→ **CHALLENGE**: Look through the entries below and report how many lines hold the string "part". Only the number is wanted.

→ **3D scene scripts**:
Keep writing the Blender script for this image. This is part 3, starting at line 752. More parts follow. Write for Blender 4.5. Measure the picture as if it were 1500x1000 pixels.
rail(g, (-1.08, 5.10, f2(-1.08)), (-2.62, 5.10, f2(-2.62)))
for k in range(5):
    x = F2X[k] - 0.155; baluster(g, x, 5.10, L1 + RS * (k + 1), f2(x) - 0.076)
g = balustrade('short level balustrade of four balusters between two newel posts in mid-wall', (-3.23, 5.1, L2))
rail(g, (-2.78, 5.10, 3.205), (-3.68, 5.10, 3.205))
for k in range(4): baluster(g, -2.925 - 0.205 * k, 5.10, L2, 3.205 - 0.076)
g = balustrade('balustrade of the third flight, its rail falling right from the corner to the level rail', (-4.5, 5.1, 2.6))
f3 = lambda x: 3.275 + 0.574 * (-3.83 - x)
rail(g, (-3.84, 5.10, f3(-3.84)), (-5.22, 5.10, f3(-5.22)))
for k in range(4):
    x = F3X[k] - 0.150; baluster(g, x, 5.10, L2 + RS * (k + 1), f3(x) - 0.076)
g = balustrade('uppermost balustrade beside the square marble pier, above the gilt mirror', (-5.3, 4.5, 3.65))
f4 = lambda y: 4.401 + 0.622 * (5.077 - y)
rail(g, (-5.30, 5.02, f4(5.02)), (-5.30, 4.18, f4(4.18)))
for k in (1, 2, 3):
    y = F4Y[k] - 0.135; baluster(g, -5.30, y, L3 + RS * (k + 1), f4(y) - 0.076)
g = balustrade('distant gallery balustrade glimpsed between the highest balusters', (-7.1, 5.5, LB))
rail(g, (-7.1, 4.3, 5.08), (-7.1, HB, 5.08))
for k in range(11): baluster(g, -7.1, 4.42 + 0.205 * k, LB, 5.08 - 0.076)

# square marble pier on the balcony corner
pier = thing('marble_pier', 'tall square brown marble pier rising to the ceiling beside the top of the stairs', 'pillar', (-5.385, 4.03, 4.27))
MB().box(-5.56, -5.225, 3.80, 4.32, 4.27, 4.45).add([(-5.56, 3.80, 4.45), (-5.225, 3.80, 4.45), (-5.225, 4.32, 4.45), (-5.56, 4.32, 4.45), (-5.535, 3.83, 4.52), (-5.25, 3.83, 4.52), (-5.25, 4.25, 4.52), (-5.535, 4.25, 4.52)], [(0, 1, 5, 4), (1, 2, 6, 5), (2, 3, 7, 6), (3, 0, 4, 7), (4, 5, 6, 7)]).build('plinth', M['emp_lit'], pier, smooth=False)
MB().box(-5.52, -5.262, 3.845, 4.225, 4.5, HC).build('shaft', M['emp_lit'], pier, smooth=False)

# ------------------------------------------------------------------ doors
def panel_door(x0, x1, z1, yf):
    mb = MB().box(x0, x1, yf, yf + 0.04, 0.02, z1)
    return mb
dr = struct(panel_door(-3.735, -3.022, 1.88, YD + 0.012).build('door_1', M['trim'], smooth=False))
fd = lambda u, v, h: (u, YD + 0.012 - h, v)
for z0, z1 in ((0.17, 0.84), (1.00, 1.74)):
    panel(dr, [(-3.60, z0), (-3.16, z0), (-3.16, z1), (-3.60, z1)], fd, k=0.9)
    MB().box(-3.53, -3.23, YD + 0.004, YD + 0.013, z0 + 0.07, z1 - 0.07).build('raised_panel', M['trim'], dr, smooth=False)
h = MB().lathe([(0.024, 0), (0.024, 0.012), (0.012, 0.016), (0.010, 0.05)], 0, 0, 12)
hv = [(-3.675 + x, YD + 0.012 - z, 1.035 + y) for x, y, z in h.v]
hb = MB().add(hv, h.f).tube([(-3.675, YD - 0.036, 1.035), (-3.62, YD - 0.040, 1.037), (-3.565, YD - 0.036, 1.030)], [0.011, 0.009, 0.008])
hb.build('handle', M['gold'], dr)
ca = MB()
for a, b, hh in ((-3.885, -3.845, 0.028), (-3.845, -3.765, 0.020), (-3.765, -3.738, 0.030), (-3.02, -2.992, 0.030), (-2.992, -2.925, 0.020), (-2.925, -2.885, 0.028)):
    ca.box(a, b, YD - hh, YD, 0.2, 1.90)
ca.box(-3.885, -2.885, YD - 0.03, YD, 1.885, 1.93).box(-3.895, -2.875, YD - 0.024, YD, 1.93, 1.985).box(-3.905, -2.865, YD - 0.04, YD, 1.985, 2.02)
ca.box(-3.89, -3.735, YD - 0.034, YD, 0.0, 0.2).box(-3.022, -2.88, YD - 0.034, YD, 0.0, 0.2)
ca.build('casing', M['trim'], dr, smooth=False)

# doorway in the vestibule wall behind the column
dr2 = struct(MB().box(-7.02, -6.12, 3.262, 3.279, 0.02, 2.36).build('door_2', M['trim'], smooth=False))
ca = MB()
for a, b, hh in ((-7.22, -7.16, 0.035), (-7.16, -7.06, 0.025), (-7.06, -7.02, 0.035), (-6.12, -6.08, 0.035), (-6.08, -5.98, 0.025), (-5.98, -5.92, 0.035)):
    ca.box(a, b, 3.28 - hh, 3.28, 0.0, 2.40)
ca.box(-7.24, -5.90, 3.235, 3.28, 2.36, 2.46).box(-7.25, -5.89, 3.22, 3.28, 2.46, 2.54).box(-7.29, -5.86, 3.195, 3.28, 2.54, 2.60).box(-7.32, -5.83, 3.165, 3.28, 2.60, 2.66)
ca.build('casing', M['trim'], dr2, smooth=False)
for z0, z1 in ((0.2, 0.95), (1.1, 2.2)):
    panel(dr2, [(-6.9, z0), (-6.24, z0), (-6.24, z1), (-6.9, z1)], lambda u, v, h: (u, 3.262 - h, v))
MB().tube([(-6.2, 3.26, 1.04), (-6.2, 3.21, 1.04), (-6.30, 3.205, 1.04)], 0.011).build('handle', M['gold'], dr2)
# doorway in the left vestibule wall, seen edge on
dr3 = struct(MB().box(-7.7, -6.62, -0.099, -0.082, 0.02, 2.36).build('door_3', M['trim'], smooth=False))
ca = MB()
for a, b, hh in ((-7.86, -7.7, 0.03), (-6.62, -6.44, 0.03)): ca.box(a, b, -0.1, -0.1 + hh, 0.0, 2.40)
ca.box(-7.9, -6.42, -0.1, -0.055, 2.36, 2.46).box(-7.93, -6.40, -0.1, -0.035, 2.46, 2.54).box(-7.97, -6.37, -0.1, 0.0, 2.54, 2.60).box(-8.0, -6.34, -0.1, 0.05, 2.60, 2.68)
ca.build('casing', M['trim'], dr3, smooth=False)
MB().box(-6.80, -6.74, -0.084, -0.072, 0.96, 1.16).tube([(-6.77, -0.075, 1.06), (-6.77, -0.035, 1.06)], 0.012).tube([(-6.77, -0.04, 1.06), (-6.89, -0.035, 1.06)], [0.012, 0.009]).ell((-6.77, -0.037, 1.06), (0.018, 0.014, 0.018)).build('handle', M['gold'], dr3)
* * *
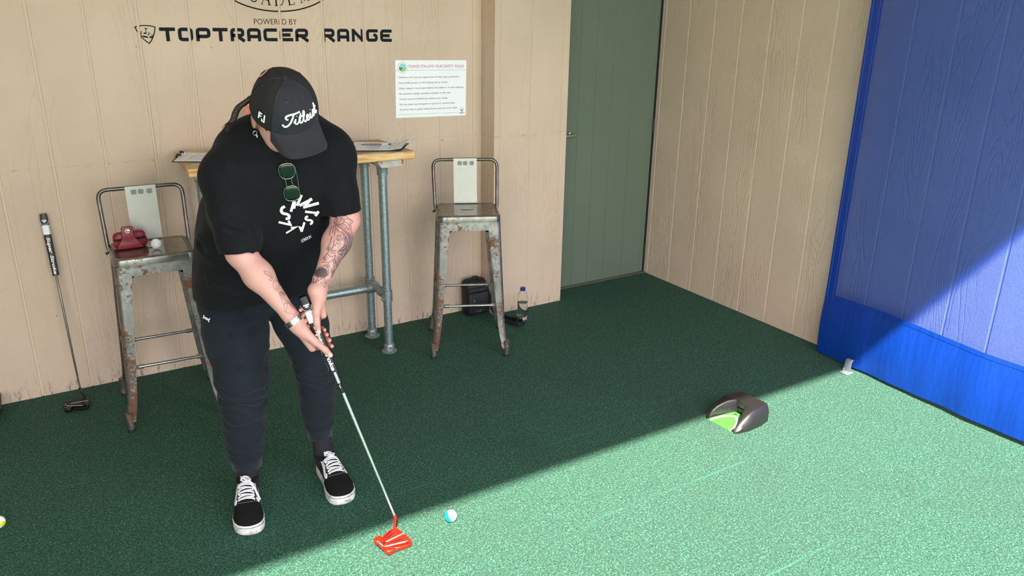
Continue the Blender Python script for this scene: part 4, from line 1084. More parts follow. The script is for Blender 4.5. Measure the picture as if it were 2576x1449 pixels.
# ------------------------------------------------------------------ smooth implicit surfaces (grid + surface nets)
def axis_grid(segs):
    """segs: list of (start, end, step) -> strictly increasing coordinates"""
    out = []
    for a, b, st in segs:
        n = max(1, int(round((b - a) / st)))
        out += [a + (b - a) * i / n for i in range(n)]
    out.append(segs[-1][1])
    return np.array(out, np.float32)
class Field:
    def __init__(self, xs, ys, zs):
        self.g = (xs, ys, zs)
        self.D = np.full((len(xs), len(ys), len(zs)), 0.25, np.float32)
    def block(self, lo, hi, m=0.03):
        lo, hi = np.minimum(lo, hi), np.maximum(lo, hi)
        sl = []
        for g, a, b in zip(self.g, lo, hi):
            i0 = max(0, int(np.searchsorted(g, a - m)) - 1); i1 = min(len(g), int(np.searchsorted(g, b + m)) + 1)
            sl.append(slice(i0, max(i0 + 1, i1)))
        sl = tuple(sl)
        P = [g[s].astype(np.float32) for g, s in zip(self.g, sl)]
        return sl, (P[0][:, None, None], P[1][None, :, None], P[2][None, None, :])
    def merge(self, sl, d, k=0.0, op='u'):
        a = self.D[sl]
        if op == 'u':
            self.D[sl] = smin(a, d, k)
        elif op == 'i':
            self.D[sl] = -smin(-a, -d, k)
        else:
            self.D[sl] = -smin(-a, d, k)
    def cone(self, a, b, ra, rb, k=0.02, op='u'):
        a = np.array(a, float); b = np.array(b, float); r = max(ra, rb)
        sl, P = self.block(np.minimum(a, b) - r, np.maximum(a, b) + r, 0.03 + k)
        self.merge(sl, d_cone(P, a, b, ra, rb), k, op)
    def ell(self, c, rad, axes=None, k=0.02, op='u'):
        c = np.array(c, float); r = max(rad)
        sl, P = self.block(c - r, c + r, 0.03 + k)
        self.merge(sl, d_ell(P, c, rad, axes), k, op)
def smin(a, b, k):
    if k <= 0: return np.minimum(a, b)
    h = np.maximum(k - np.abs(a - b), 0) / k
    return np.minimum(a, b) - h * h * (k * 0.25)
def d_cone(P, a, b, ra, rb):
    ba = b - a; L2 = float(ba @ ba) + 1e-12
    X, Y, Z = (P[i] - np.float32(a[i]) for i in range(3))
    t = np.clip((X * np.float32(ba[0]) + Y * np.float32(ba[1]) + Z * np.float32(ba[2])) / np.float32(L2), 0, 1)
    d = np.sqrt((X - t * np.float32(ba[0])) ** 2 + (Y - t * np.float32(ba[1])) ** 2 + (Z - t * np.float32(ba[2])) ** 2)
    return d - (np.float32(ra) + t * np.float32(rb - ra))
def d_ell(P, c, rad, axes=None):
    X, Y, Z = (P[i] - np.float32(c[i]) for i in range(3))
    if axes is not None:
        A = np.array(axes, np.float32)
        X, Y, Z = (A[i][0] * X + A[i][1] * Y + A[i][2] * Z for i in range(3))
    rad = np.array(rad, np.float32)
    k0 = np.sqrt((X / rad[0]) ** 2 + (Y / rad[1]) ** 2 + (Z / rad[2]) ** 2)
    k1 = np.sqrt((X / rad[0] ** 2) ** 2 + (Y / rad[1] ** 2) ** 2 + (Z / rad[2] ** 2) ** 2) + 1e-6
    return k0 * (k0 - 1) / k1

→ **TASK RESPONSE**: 2